5 Discussion and conclusion
In this feasibility study, we have demonstrated a practical application of computer vision techniques to concrete workability estimation. The system dynamically monitors the mixing bowl and gives the workability estimation using a low-cost and easy-use setup. The three models used for this purpose are extremely simple, without the use of more curated methods, such as residual structure He et al. (2016), self-attention modules Hu et al. (2018); Yu and Zhang (2022); Vaswani et al. (2017) and neural architecture search Elsken et al. (2019).
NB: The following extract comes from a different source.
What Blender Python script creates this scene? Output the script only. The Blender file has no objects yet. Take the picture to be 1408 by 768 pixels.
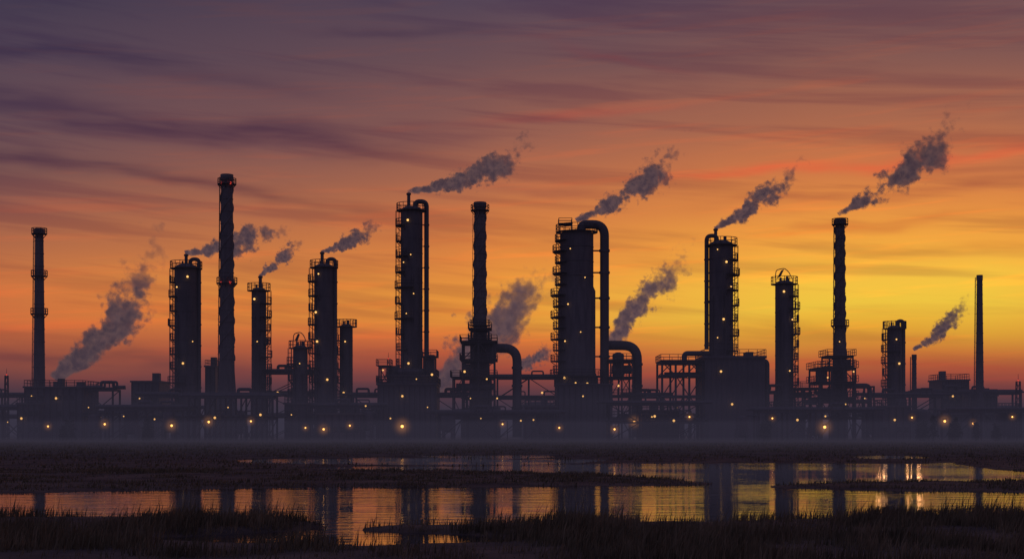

These methods will be used when the collected dataset is large enough that contains much more diversified data samples.
Also, the current practice of monitoring of concrete mixing process and assessing the concrete workability during the mixing should not only rely on the visual observation, but also some other signal channels such as concrete density, concrete weight, and hydraulic pressure. Based on these sensor data, we will also build the multi-feature fusion models See and Abrahart (2001). With this regard, the automated system can well simulate the experienced assessor, to leverage each signal channel and alleviate the negative effects raised by the noisy data.
This research represents a technical breakthrough in our ability to monitor and assess the quality of the concrete product with minimal human interaction. Thus, the success of the forthcoming project is expected to significantly improve the performance of products in a large quantity, reduce waste and costs, and benefit Australian and global markets.